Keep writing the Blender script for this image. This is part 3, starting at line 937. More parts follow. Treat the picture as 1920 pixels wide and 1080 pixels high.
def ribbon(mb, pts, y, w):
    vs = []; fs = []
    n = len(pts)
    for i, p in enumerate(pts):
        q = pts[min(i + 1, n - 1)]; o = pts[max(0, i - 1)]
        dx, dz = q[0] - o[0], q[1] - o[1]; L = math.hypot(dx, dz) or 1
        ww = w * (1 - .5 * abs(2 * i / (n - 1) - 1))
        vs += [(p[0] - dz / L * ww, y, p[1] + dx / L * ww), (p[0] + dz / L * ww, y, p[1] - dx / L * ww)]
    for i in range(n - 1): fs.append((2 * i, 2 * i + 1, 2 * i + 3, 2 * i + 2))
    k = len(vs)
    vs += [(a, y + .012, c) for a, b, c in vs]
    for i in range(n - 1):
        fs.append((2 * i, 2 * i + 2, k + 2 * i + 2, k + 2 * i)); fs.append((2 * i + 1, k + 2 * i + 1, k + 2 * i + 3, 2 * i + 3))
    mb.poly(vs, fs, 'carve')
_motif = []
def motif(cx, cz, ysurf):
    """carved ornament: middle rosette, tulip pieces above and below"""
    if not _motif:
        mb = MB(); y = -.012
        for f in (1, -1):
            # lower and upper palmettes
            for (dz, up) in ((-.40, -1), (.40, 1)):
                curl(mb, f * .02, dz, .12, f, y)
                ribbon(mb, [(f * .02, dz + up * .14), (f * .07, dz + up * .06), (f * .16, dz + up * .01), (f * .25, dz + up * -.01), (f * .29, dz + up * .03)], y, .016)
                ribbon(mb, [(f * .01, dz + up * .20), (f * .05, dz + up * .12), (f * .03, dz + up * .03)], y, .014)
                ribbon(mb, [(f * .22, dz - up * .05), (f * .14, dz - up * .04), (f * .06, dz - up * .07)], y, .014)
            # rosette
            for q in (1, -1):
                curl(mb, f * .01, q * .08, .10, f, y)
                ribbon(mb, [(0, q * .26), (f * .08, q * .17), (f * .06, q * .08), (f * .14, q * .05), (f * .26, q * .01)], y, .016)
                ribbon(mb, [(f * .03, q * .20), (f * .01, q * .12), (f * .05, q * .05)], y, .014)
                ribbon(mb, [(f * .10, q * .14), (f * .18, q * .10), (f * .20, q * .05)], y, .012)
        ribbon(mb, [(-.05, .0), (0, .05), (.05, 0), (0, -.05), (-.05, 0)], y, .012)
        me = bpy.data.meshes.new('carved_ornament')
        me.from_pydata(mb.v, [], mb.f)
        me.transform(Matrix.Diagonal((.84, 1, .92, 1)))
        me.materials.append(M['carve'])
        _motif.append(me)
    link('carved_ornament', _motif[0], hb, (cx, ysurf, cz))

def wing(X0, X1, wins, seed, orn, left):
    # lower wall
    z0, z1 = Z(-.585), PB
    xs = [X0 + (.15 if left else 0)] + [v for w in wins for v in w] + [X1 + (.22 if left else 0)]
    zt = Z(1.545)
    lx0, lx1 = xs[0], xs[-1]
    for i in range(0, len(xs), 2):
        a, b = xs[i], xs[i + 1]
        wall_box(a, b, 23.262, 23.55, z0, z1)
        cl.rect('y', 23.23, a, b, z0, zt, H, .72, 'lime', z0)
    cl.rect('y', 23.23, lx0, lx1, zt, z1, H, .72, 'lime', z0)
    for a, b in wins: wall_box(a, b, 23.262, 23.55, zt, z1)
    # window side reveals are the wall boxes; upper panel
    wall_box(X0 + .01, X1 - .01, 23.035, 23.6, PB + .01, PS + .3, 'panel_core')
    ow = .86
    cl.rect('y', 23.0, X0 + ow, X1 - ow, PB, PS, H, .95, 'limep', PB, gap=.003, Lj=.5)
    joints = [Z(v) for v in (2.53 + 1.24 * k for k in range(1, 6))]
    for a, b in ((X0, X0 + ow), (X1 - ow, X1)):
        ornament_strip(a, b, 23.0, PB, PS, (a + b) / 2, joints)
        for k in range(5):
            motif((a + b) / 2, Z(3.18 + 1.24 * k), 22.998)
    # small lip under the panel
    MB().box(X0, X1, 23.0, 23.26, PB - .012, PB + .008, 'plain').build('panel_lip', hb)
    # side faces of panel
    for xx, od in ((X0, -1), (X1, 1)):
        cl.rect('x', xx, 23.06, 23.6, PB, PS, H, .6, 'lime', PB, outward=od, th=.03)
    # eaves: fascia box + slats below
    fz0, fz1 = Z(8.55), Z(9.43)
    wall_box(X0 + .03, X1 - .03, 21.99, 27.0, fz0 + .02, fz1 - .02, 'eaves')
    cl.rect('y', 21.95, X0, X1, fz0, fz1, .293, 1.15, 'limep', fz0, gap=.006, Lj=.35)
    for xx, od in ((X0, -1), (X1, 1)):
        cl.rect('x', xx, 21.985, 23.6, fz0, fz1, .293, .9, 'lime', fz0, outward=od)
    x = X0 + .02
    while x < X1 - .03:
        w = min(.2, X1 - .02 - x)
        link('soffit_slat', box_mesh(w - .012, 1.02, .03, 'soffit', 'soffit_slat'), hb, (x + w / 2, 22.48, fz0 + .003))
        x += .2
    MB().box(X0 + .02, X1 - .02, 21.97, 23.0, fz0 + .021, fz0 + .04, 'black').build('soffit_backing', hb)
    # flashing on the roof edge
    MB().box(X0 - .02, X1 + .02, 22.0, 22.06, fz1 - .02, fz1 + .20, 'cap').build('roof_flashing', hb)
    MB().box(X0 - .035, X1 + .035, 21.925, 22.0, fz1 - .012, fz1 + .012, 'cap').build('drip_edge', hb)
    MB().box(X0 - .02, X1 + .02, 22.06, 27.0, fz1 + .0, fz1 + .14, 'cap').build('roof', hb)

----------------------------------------

[Goal of the exercise]: Take the lines above and print them exactly.

[Response to this exercise]:
Keep writing the Blender script for this image. This is part 3, starting at line 937. More parts follow. Treat the picture as 1920 pixels wide and 1080 pixels high.
def ribbon(mb, pts, y, w):
    vs = []; fs = []
    n = len(pts)
    for i, p in enumerate(pts):
        q = pts[min(i + 1, n - 1)]; o = pts[max(0, i - 1)]
        dx, dz = q[0] - o[0], q[1] - o[1]; L = math.hypot(dx, dz) or 1
        ww = w * (1 - .5 * abs(2 * i / (n - 1) - 1))
        vs += [(p[0] - dz / L * ww, y, p[1] + dx / L * ww), (p[0] + dz / L * ww, y, p[1] - dx / L * ww)]
    for i in range(n - 1): fs.append((2 * i, 2 * i + 1, 2 * i + 3, 2 * i + 2))
    k = len(vs)
    vs += [(a, y + .012, c) for a, b, c in vs]
    for i in range(n - 1):
        fs.append((2 * i, 2 * i + 2, k + 2 * i + 2, k + 2 * i)); fs.append((2 * i + 1, k + 2 * i + 1, k + 2 * i + 3, 2 * i + 3))
    mb.poly(vs, fs, 'carve')
_motif = []
def motif(cx, cz, ysurf):
    """carved ornament: middle rosette, tulip pieces above and below"""
    if not _motif:
        mb = MB(); y = -.012
        for f in (1, -1):
            # lower and upper palmettes
            for (dz, up) in ((-.40, -1), (.40, 1)):
                curl(mb, f * .02, dz, .12, f, y)
                ribbon(mb, [(f * .02, dz + up * .14), (f * .07, dz + up * .06), (f * .16, dz + up * .01), (f * .25, dz + up * -.01), (f * .29, dz + up * .03)], y, .016)
                ribbon(mb, [(f * .01, dz + up * .20), (f * .05, dz + up * .12), (f * .03, dz + up * .03)], y, .014)
                ribbon(mb, [(f * .22, dz - up * .05), (f * .14, dz - up * .04), (f * .06, dz - up * .07)], y, .014)
            # rosette
            for q in (1, -1):
                curl(mb, f * .01, q * .08, .10, f, y)
                ribbon(mb, [(0, q * .26), (f * .08, q * .17), (f * .06, q * .08), (f * .14, q * .05), (f * .26, q * .01)], y, .016)
                ribbon(mb, [(f * .03, q * .20), (f * .01, q * .12), (f * .05, q * .05)], y, .014)
                ribbon(mb, [(f * .10, q * .14), (f * .18, q * .10), (f * .20, q * .05)], y, .012)
        ribbon(mb, [(-.05, .0), (0, .05), (.05, 0), (0, -.05), (-.05, 0)], y, .012)
        me = bpy.data.meshes.new('carved_ornament')
        me.from_pydata(mb.v, [], mb.f)
        me.transform(Matrix.Diagonal((.84, 1, .92, 1)))
        me.materials.append(M['carve'])
        _motif.append(me)
    link('carved_ornament', _motif[0], hb, (cx, ysurf, cz))

def wing(X0, X1, wins, seed, orn, left):
    # lower wall
    z0, z1 = Z(-.585), PB
    xs = [X0 + (.15 if left else 0)] + [v for w in wins for v in w] + [X1 + (.22 if left else 0)]
    zt = Z(1.545)
    lx0, lx1 = xs[0], xs[-1]
    for i in range(0, len(xs), 2):
        a, b = xs[i], xs[i + 1]
        wall_box(a, b, 23.262, 23.55, z0, z1)
        cl.rect('y', 23.23, a, b, z0, zt, H, .72, 'lime', z0)
    cl.rect('y', 23.23, lx0, lx1, zt, z1, H, .72, 'lime', z0)
    for a, b in wins: wall_box(a, b, 23.262, 23.55, zt, z1)
    # window side reveals are the wall boxes; upper panel
    wall_box(X0 + .01, X1 - .01, 23.035, 23.6, PB + .01, PS + .3, 'panel_core')
    ow = .86
    cl.rect('y', 23.0, X0 + ow, X1 - ow, PB, PS, H, .95, 'limep', PB, gap=.003, Lj=.5)
    joints = [Z(v) for v in (2.53 + 1.24 * k for k in range(1, 6))]
    for a, b in ((X0, X0 + ow), (X1 - ow, X1)):
        ornament_strip(a, b, 23.0, PB, PS, (a + b) / 2, joints)
        for k in range(5):
            motif((a + b) / 2, Z(3.18 + 1.24 * k), 22.998)
    # small lip under the panel
    MB().box(X0, X1, 23.0, 23.26, PB - .012, PB + .008, 'plain').build('panel_lip', hb)
    # side faces of panel
    for xx, od in ((X0, -1), (X1, 1)):
        cl.rect('x', xx, 23.06, 23.6, PB, PS, H, .6, 'lime', PB, outward=od, th=.03)
    # eaves: fascia box + slats below
    fz0, fz1 = Z(8.55), Z(9.43)
    wall_box(X0 + .03, X1 - .03, 21.99, 27.0, fz0 + .02, fz1 - .02, 'eaves')
    cl.rect('y', 21.95, X0, X1, fz0, fz1, .293, 1.15, 'limep', fz0, gap=.006, Lj=.35)
    for xx, od in ((X0, -1), (X1, 1)):
        cl.rect('x', xx, 21.985, 23.6, fz0, fz1, .293, .9, 'lime', fz0, outward=od)
    x = X0 + .02
    while x < X1 - .03:
        w = min(.2, X1 - .02 - x)
        link('soffit_slat', box_mesh(w - .012, 1.02, .03, 'soffit', 'soffit_slat'), hb, (x + w / 2, 22.48, fz0 + .003))
        x += .2
    MB().box(X0 + .02, X1 - .02, 21.97, 23.0, fz0 + .021, fz0 + .04, 'black').build('soffit_backing', hb)
    # flashing on the roof edge
    MB().box(X0 - .02, X1 + .02, 22.0, 22.06, fz1 - .02, fz1 + .20, 'cap').build('roof_flashing', hb)
    MB().box(X0 - .035, X1 + .035, 21.925, 22.0, fz1 - .012, fz1 + .012, 'cap').build('drip_edge', hb)
    MB().box(X0 - .02, X1 + .02, 22.06, 27.0, fz1 + .0, fz1 + .14, 'cap').build('roof', hb)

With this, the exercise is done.